Bij de grotere Ultra-variant gaat het om een 1080p-scherm, in tegenstelling tot het 720p-scherm van de kleinere XA1. In beide gevallen hebben de schermen dunne schermranden aan de zijkanten. Ook op het gebied van de frontcamera zijn er verschillen tussen de twee toestellen. De kleinere telefoon beschikt over een achtmegapixelcamera met een '23mm equivalent'-lens, terwijl het Ultra-model een zestienmegapixelcamera met optische beeldstabilisatie heeft.
Beide toestellen hebben een 23-megapixelcamera aan de achterkant met een Exmor RS-sensor van het 1/2.3"-formaat en een '24mm equivalent'-lens met een diafragma van f/2.0. De camera is voorzien van hybride autofocus. Daarnaast beschikken beide modellen over een Helio P20-soc, dat is een octacore op 2,3GHz met een Mali T-880 MP2-gpu. Het werkgeheugen van de toestellen komt neer op 3GB voor de XA1 en 4GB voor de XA1 Ultra, waarbij de opslag van 32 en 64GB uitgebreid kan worden met een micro-sd-kaart.

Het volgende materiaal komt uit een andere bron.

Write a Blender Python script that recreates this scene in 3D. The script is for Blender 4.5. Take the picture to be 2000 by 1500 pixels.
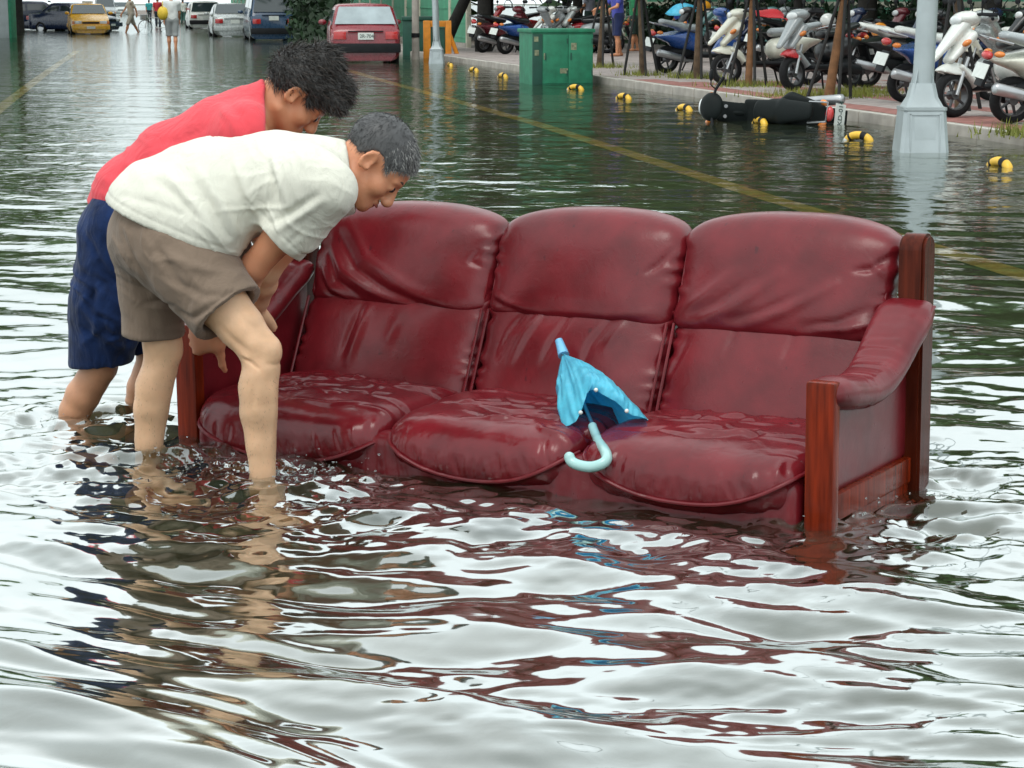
import bpy, bmesh, math, random
import numpy as np
from mathutils import Vector, Matrix, Euler

for o in list(bpy.data.objects):
    bpy.data.objects.remove(o)
SC = bpy.context.scene
COL = SC.collection
R = math.radians
rng = random.Random(7)
nrs = np.random.RandomState(11)

# ------------------------------------------------------------------ camera
CAM_F, CAM_H, HORIZ = 4000.0, 1.3, 4.0            # focal length in photo pixels, eye height, horizon row
PITCH = math.atan((750 - HORIZ) / CAM_F)
cd = bpy.data.cameras.new('camera')
cd.sensor_width = 36.0
cd.lens = 36.0 * CAM_F / 2000.0
cd.clip_start = 0.05
cd.clip_end = 3000.0
cam = bpy.data.objects.new('camera', cd)
COL.objects.link(cam)
cam.location = (0, 0, CAM_H)
cam.rotation_euler = (math.pi / 2 - PITCH, 0, 0)
SC.camera = cam

# ------------------------------------------------------------------ overcast daylight
W = bpy.data.worlds.new('World')
SC.world = W
W.use_nodes = True
nt = W.node_tree
for n in list(nt.nodes):
    nt.nodes.remove(n)
n_out = nt.nodes.new('ShaderNodeOutputWorld')
n_bg = nt.nodes.new('ShaderNodeBackground')
n_sky = nt.nodes.new('ShaderNodeTexSky')
n_sky.sky_type = 'NISHITA'
n_sky.sun_disc = False
SUN_EL, SUN_AZ = R(62), R(205)
n_sky.sun_elevation = SUN_EL
n_sky.sun_rotation = SUN_AZ
n_sky.dust_density = 4.0
n_hs = nt.nodes.new('ShaderNodeHueSaturation')
n_hs.inputs['Saturation'].default_value = 0.12
n_mix = nt.nodes.new('ShaderNodeMixRGB')
n_mix.inputs['Fac'].default_value = 0.82
n_tc = nt.nodes.new('ShaderNodeTexCoord')
n_no = nt.nodes.new('ShaderNodeTexNoise')
n_no.inputs['Scale'].default_value = 2.2
n_no.inputs['Detail'].default_value = 5.0
n_cr = nt.nodes.new('ShaderNodeValToRGB')
n_cr.color_ramp.elements[0].position = 0.3
n_cr.color_ramp.elements[0].color = (8.6, 9.7, 9.9, 1)
n_cr.color_ramp.elements[1].position = 0.7
n_cr.color_ramp.elements[1].color = (10.8, 11.6, 11.7, 1)
L = nt.links.new
L(n_tc.outputs['Generated'], n_no.inputs['Vector'])
L(n_no.outputs['Fac'], n_cr.inputs['Fac'])
L(n_sky.outputs['Color'], n_hs.inputs['Color'])
L(n_hs.outputs['Color'], n_mix.inputs['Color1'])
L(n_cr.outputs['Color'], n_mix.inputs['Color2'])
L(n_mix.outputs['Color'], n_bg.inputs['Color'])
n_bg.inputs['Strength'].default_value = 0.10
L(n_bg.outputs['Background'], n_out.inputs['Surface'])

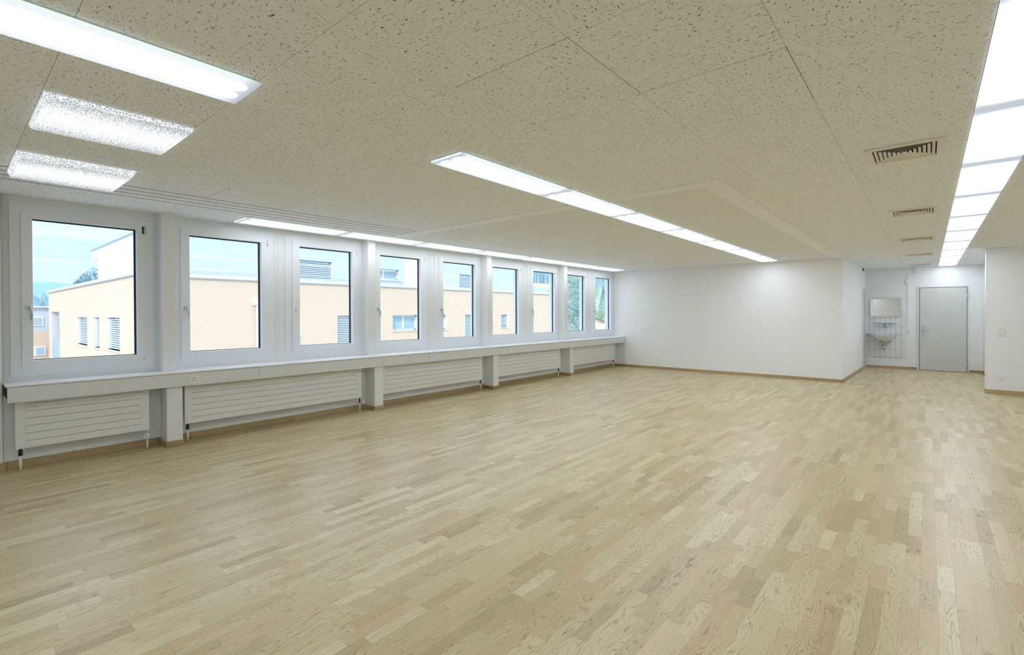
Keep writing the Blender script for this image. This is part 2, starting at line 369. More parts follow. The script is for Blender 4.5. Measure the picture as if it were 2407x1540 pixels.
# ------------------------------------------------------------ floor, walls
st = dict(kind='structure')
fl = MB().face([(-.2,YB-.2,0),(XR+.2,YB-.2,0),(XR+.2,YD+.2,0),(-.2,YD+.2,0)]).face([(-.2,YB-.2,-.2),(-.2,YD+.2,-.2),(XR+.2,YD+.2,-.2),(XR+.2,YB-.2,-.2)]).build('floor', OAK)
tag(fl, 'light oak strip parquet floor with satin finish across the whole room', None, **st)

# window positions (y at the wall plane): frame, sash, pane
wins = [(.431,1.565,.510,1.487,.587,1.411)]
for k in range(4):
    o = k*2.632
    wins.append((1.765+o,2.880+o,1.826+o,2.812+o,1.914+o,2.731+o))
    wins.append((3.048+o,4.201+o-.002*k,3.138+o,4.130+o,3.2385+o,4.054+o))
FZ0, FZ1, SZ0, SZ1, GZ0, GZ1 = .866, 2.543, .941, 2.465, 1.0155, 2.399
ww = MB()
grid_wall(ww, 'X', -.22, 0, .372, YF+.3, .70, H+.1, [(a[0]+.03, a[1]-.03, FZ0+.03, FZ1-.03) for a in wins])
wwo = ww.build('wall_window', CLAD)
tag(wwo, 'white window wall with nine tilt windows along the left side', None, **st)
tag(MB().box(-.22, .057, .372, YF+.3, -.1, .699).build('wall_parapet', CLAD), 'white painted wall below the window sill behind the radiators', None, **st)
tag(MB().box(-.22, .066, YB, .370, -.1, H+.1).build('wall_left', WALL), 'white wall left of the first window, almost wholly outside the view', None, **st)
# joints in the cladding between paired windows
for k in range(4):
    y = 2.949+k*2.632
    tag(MB().box(-.005,.0045,y-.0375,y-.0015,.83,2.597).box(-.005,.0045,y+.0015,y+.0375,.83,2.597).build('trim_%d'%(k+1), CLAD, bevel=.001), 'narrow white jointed cover strip between a pair of windows', None, 'mullion cover strips', **st)

def window(i, d):
    f0, f1, s0, s1, g0, g1 = d
    full = i in (1, 3, 5, 7, 9)
    root = empty('window_%d'%i, (0, (f0+f1)/2, FZ0)); L = root.location
    tag(root, 'white plastic tilt window number %d counted from the near left end'%i, None, 'white windows along the left wall', kind='structure')
    fr = MB(); grid_wall(fr, 'X', -.075, .010, f0, f1, FZ0, FZ1, [(s0+.02, s1-.02, SZ0+.02, SZ1-.02)])
    fo = fr.build('window_frame', FRAME, root, bevel=.003, loc=L)
    sa = MB(); grid_wall(sa, 'X', -.065, .028, s0, s1, SZ0, SZ1, [(g0, g1, GZ0, GZ1)])
    sash = sa.build('sash', FRAME, root, bevel=.004, loc=L)
    gk = MB(); grid_wall(gk, 'X', -.050, -.032, g0-.01, g1+.01, GZ0-.01, GZ1+.01, [(g0+.004, g1-.016, GZ0+.006, GZ1-.013)])
    gk.build('gasket', GASK, root, loc=L)
    MB().box(-.046, -.040, g0, g1, GZ0, GZ1).build('pane', GLASS, root, loc=L)
    # hinge covers
    hg = MB().tube([(.034, s1-.004, SZ1-.035), (.034, s1-.004, SZ1-.115)], .0065).box(.028,.040,s1-.011,s1+.002,SZ1-.035,SZ1-.030)
    hg.build('hinge', FRAME if i > 1 else CHROME, root, loc=L)
    if i == 1:
        MB().box(.028, .031, s1-.028, s1-.014, SZ1-.110, SZ1-.030).build('hinge_slot', DARK, root, loc=L)
    MB().tube([(.027, s1-.018, SZ0+.028), (.031, s1-.018, SZ0+.028)], .0045).build('screw_hole', DARK, root, loc=L)
    hy, hz = s0+.042, 1.535
    if i in (6, 8): pass
    elif i == 3:
        m = MB()
        for dz in (-.022, 0, .022): m.tube([(.027, hy, 1.51+dz), (.0295, hy, 1.51+dz)], .0062)
        m.build('handle_screw_hole', DARK, root, loc=L)
    else:
        m = MB().tube([(.027, hy, hz), (.036, hy, hz)], [.020, .018], 20)
        m.tube([(.034, hy, hz), (.055, hy, hz)], .009)
        m.tube([(.050, hy, hz+.006), (.057, hy+.012, hz+.002), (.060, hy+.022, hz-.030), (.060, hy+.026, hz-.075), (.057, hy+.023, hz-.125)], [.0095,.010,.010,.009,.007])
        m.build('handle', SILVER, sash, loc=L)
for i, d in enumerate(wins): window(i+1, d)

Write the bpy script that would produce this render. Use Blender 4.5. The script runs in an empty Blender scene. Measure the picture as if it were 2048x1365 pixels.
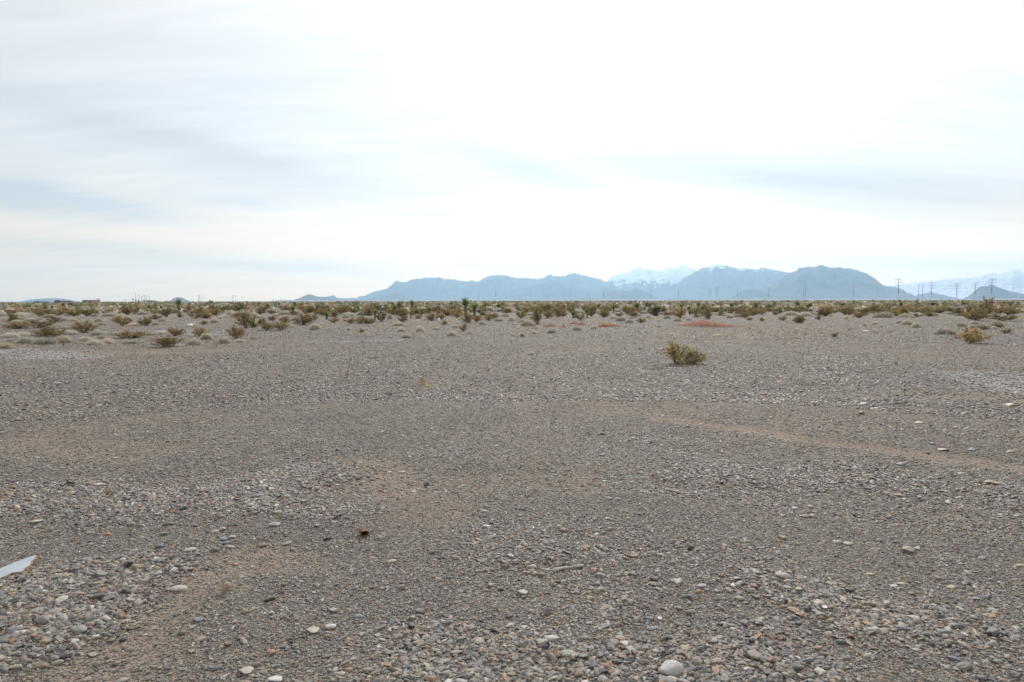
import bpy, math, random
import numpy as np
from mathutils import Vector, Matrix, Euler
R = math.radians
sc = bpy.context.scene
COL = sc.collection
rng = np.random.default_rng(7)
random.seed(7)
F = 1365.0; W, H = 2048.0, 1365.0; EYE = 1.6

# ------------------------------------------------------------------ camera
cd = bpy.data.cameras.new("camera"); cam = bpy.data.objects.new("camera", cd); COL.objects.link(cam)
cd.lens = 24; cd.sensor_width = 36; cd.clip_start = .05; cd.clip_end = 80000
ROLL = R(-0.13)
cam_rot = (Matrix.Rotation(R(90 - 3.39), 3, 'X') @ Matrix.Rotation(ROLL, 3, 'Z'))
cam.matrix_world = Matrix.Translation((0, 0, EYE)) @ cam_rot.to_4x4()
sc.camera = cam
CR = np.array(cam_rot)

# ------------------------------------------------------------------ noise
def _h(ix, iy, s):
    n = (ix.astype(np.int64) * 374761393 + iy.astype(np.int64) * 668265263 + s * 1442695041) & 0xffffffff
    n = ((n ^ (n >> 13)) * 1274126177) & 0xffffffff
    return ((n ^ (n >> 16)) & 0xffff) / 65535.0
def vnoise(x, y, s=0):
    x = np.asarray(x, float); y = np.asarray(y, float)
    ix = np.floor(x); iy = np.floor(y); fx = x - ix; fy = y - iy
    fx = fx * fx * (3 - 2 * fx); fy = fy * fy * (3 - 2 * fy)
    a = _h(ix, iy, s); b = _h(ix + 1, iy, s); c = _h(ix, iy + 1, s); d = _h(ix + 1, iy + 1, s)
    return (a * (1 - fx) + b * fx) * (1 - fy) + (c * (1 - fx) + d * fx) * fy
def fbm(x, y, s=0, o=4):
    v = 0; a = .5; t = 0
    for i in range(o):
        v = v + a * vnoise(np.asarray(x) * 2 ** i + 13.7 * i, np.asarray(y) * 2 ** i + 7.1 * i, s + i); t += a; a *= .5
    return v / t

# ------------------------------------------------------------------ layout helpers
def ray(px, py):
    v = CR @ np.array([(px - W / 2) / F, -(py - H / 2) / F, -1.0])
    return v
def flat(px, py, z=0.0):
    v = ray(px, py); t = (z - EYE) / v[2]
    return v[0] * t, v[1] * t
def azel(px, py):
    v = ray(px, py); v = v / np.linalg.norm(v)
    return math.atan2(v[0], v[1]), math.asin(v[2])
def seg_d(x, y, pts):
    """distance to a polyline of world points"""
    best = np.full(np.shape(x), 1e9)
    for (ax, ay), (bx, by) in zip(pts[:-1], pts[1:]):
        dx, dy = bx - ax, by - ay
        t = np.clip(((x - ax) * dx + (y - ay) * dy) / (dx * dx + dy * dy + 1e-9), 0, 1)
        best = np.minimum(best, np.hypot(x - ax - t * dx, y - ay - t * dy))
    return best
SAND = [([(1330, 842), (1500, 868), (1700, 897), (1880, 918), (2120, 950)], .19, 1.0),
        ([(1010, 778), (1180, 800), (1330, 842)], .3, .4),
        ([(1650, 795), (1850, 782), (2048, 800)], .3, .5),
        ([(1850, 800), (2000, 795), (2100, 812)], .25, .9),
        ([(740, 935), (770, 980), (850, 1035)], .38, 1.0),
        ([(560, 1120), (450, 1150), (340, 1210), (260, 1290), (190, 1370)], .22, .95),
        ([(850, 990), (1000, 960), (1130, 970)], .3, .7),
        ([(150, 703), (350, 704), (600, 696)], .6, .75),
        ([(1000, 1160), (1060, 1170)], .2, .6),
        ([(1200, 700), (1000, 716)], .5, .3),
        ([(60, 880), (260, 905)], .5, .45)]
COARSE = [([(-50, 1010), (250, 1000), (450, 985), (640, 950)], .42, 1.0),
          ([(420, 1010), (560, 1020), (680, 1040)], .22, .6),
          ([(-40, 1200), (60, 1180), (230, 1160)], .26, 1.0),
          ([(-60, 1330), (60, 1300), (170, 1210)], .28, 1.0),
          ([(1430, 950), (1700, 960), (2080, 1000)], .4, .55),
          ([(1650, 850), (1850, 860), (2080, 880)], .5, .5),
          ([(1560, 1180), (1750, 1230), (1850, 1250)], .25, .6),
          ([(900, 1330), (1200, 1350), (1500, 1330)], .3, .5)]
SANDW = [([flat(*p) for p in P], w, a) for P, w, a in SAND]
COARSEW = [([flat(*p) for p in P], w, a) for P, w, a in COARSE]
def mask(x, y, L, s):
    x = np.asarray(x, float); y = np.asarray(y, float)
    jx = (fbm(x * 1.7, y * 1.7, s, 6) - .5) * 1.1; jy = (fbm(x * 1.7, y * 1.7, s + 9, 6) - .5) * 1.1
    m = np.zeros(x.shape)
    for P, w, a in L:
        d = seg_d(x + jx * min(1, w * 1.5), y + jy * min(1, w * 1.5), P)
        m = np.maximum(m, a * np.clip(1.6 - d / w, 0, 1))
    return m
def sand(x, y):
    n = fbm(np.asarray(x) * .35, np.asarray(y) * .35, 50)
    return np.clip(np.maximum(mask(x, y, SANDW, 20) * .98, np.clip((n - .56) * 5, 0, .2)), 0, 1)
def coarse(x, y):
    n = fbm(np.asarray(x) * .45 + 9, np.asarray(y) * .45, 60)
    return np.clip(np.maximum(mask(x, y, COARSEW, 30), np.clip((n - .56) * 4, 0, .7)), 0, 1)
PALEW = [([flat(*p) for p in P], w, a) for P, w, a in [([(1960, 752), (2020, 765), (2080, 785)], .7, .9), ([(-20, 700), (60, 705), (140, 712)], .8, .8), ([(210, 664), (330, 660), (420, 668)], .9, .7), ([(640, 684), (800, 680)], .5, .5), ([(60, 640), (300, 640)], 1.5, .4)]]
def hgt(x, y):
    x = np.asarray(x, float); y = np.asarray(y, float)
    d = np.hypot(x, y)
    far = np.clip(1 - (d - 60) / 200, 0, 1)
    h = (fbm(x * .8, y * .8, 3) - .5) * .07 + (fbm(x * .16, y * .16, 5, 3) - .5) * .22 * np.clip(d / 12, 0, 1)
    near = np.clip(1 - (d - 3) / 25, 0, 1)
    h = h + near * (.02 * mask(x, y, COARSEW, 30) - .02 * mask(x, y, SANDW, 20))
    return h * far
def ground(px, py):
    z = 0.0
    for _ in range(6):
        x, y = flat(px, py, z); z = float(hgt(x, y))
    return x, y, z
def project(x, y, z):
    v = CR.T @ np.array([x, y, z - EYE])
    return W / 2 + F * v[0] / -v[2], H / 2 - F * v[1] / -v[2]

# ------------------------------------------------------------------ object helpers
def tag(o, label=None, cat=None, group=None, kind=None):
    if label: o['label'] = label
    if cat: o['category'] = cat
    if group: o['group'] = group
    if kind: o['kind'] = kind
    return o
def empty(name, loc=(0, 0, 0), rz=0):
    o = bpy.data.objects.new(name, None); COL.objects.link(o); o.location = loc; o.rotation_euler = (0, 0, rz)
    o.empty_display_size = .1
    return o
def mesh_np(name, V, Fs, mats, mi=None, cols=None, smooth=False):
    """V (n,3); Fs (m,k) k = 3 or 4 (or a list of such arrays)"""
    if not isinstance(Fs, list): Fs = [Fs]
    me = bpy.data.meshes.new(name)
    V = np.asarray(V, np.float32); me.vertices.add(len(V)); me.vertices.foreach_set('co', V.ravel())
    idx = np.concatenate([f.ravel() for f in Fs]).astype(np.int32)
    tot = np.concatenate([np.full(len(f), f.shape[1]) for f in Fs]).astype(np.int32)
    me.loops.add(len(idx)); me.loops.foreach_set('vertex_index', idx)
    me.polygons.add(len(tot))
    st = np.concatenate([[0], np.cumsum(tot)[:-1]]).astype(np.int32)
    me.polygons.foreach_set('loop_start', st); me.polygons.foreach_set('loop_total', tot)
    if mi is not None: me.polygons.foreach_set('material_index', np.asarray(mi, np.int32))
    if smooth: me.polygons.foreach_set('use_smooth', np.ones(len(tot), bool))
    for m in (mats if isinstance(mats, (list, tuple)) else [mats]): me.materials.append(m)
    if cols is not None:
        a = me.attributes.new('tint', 'FLOAT_COLOR', 'FACE')
        c = np.ones((len(tot), 4), np.float32); c[:, :3] = cols; a.data.foreach_set('color', c.ravel())
    me.update(calc_edges=True); me.validate()
    return me
def link(name, me, parent=None, loc=(0, 0, 0), rot=(0, 0, 0), scale=(1, 1, 1)):
    o = bpy.data.objects.new(name, me); COL.objects.link(o)
    o.location = loc; o.rotation_euler = rot; o.scale = scale
    if parent is not None: o.parent = parent
    return o
class MB:
    """collects quads and tris into one mesh"""
    def __init__(s): s.V = []; s.F = []; s.M = []; s.n = 0
    def add(s, V, Fc, m=0):
        for f in Fc: s.F.append([i + s.n for i in f]); s.M.append(m)
        s.V.extend([tuple(v) for v in V]); s.n += len(V)
    def box(s, x0, x1, y0, y1, z0, z1, m=0):
        s.add([(x0, y0, z0), (x1, y0, z0), (x1, y1, z0), (x0, y1, z0), (x0, y0, z1), (x1, y0, z1), (x1, y1, z1), (x0, y1, z1)],
              [(0, 3, 2, 1), (4, 5, 6, 7), (0, 1, 5, 4), (1, 2, 6, 5), (2, 3, 7, 6), (3, 0, 4, 7)], m)
    def tube(s, pts, r, n=6, m=0, caps=True):
        pts = [Vector(p) for p in pts]; rr = r if isinstance(r, (list, tuple)) else [r] * len(pts)
        V = []
        for i, p in enumerate(pts):
            d = (pts[min(i + 1, len(pts) - 1)] - pts[max(i - 1, 0)]).normalized()
            u = d.cross(Vector((0, 0, 1)) if abs(d.z) < .9 else Vector((1, 0, 0))).normalized(); v = d.cross(u)
            for k in range(n):
                a = 2 * math.pi * k / n; V.append(p + (u * math.cos(a) + v * math.sin(a)) * rr[i])
        Fc = [(i * n + k, i * n + (k + 1) % n, (i + 1) * n + (k + 1) % n, (i + 1) * n + k) for i in range(len(pts) - 1) for k in range(n)]
        if caps: Fc += [tuple(range(n))[::-1], tuple((len(pts) - 1) * n + k for k in range(n))]
        s.add(V, Fc, m)
    def mesh(s, name, mats, smooth=False):
        me = bpy.data.meshes.new(name); me.from_pydata(s.V, [], s.F)
        for m in (mats if isinstance(mats, (list, tuple)) else [mats]): me.materials.append(m)
        me.polygons.foreach_set('material_index', s.M)
        if smooth: me.polygons.foreach_set('use_smooth', [True] * len(s.F))
        me.update(); return me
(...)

De accu heeft een capaciteit van respectievelijk 2300mAh en 2700mAh. Daarnaast maken de toestellen gebruik van Adaptive Charging van Qnovo, wat voor een langere levensduur van de accu moet zorgen. De toestellen zijn volgens Sony bij release voorzien van Android 7.
De telefoons zijn verkrijgbaar in de kleuren wit, zwart, goud en roze en komen volgens Sony dit voorjaar op de markt. De Xperia XA1 heeft een adviesprijs van 279 euro, terwijl de Ultra-variant verkrijgbaar is voor een prijs van 379 euro.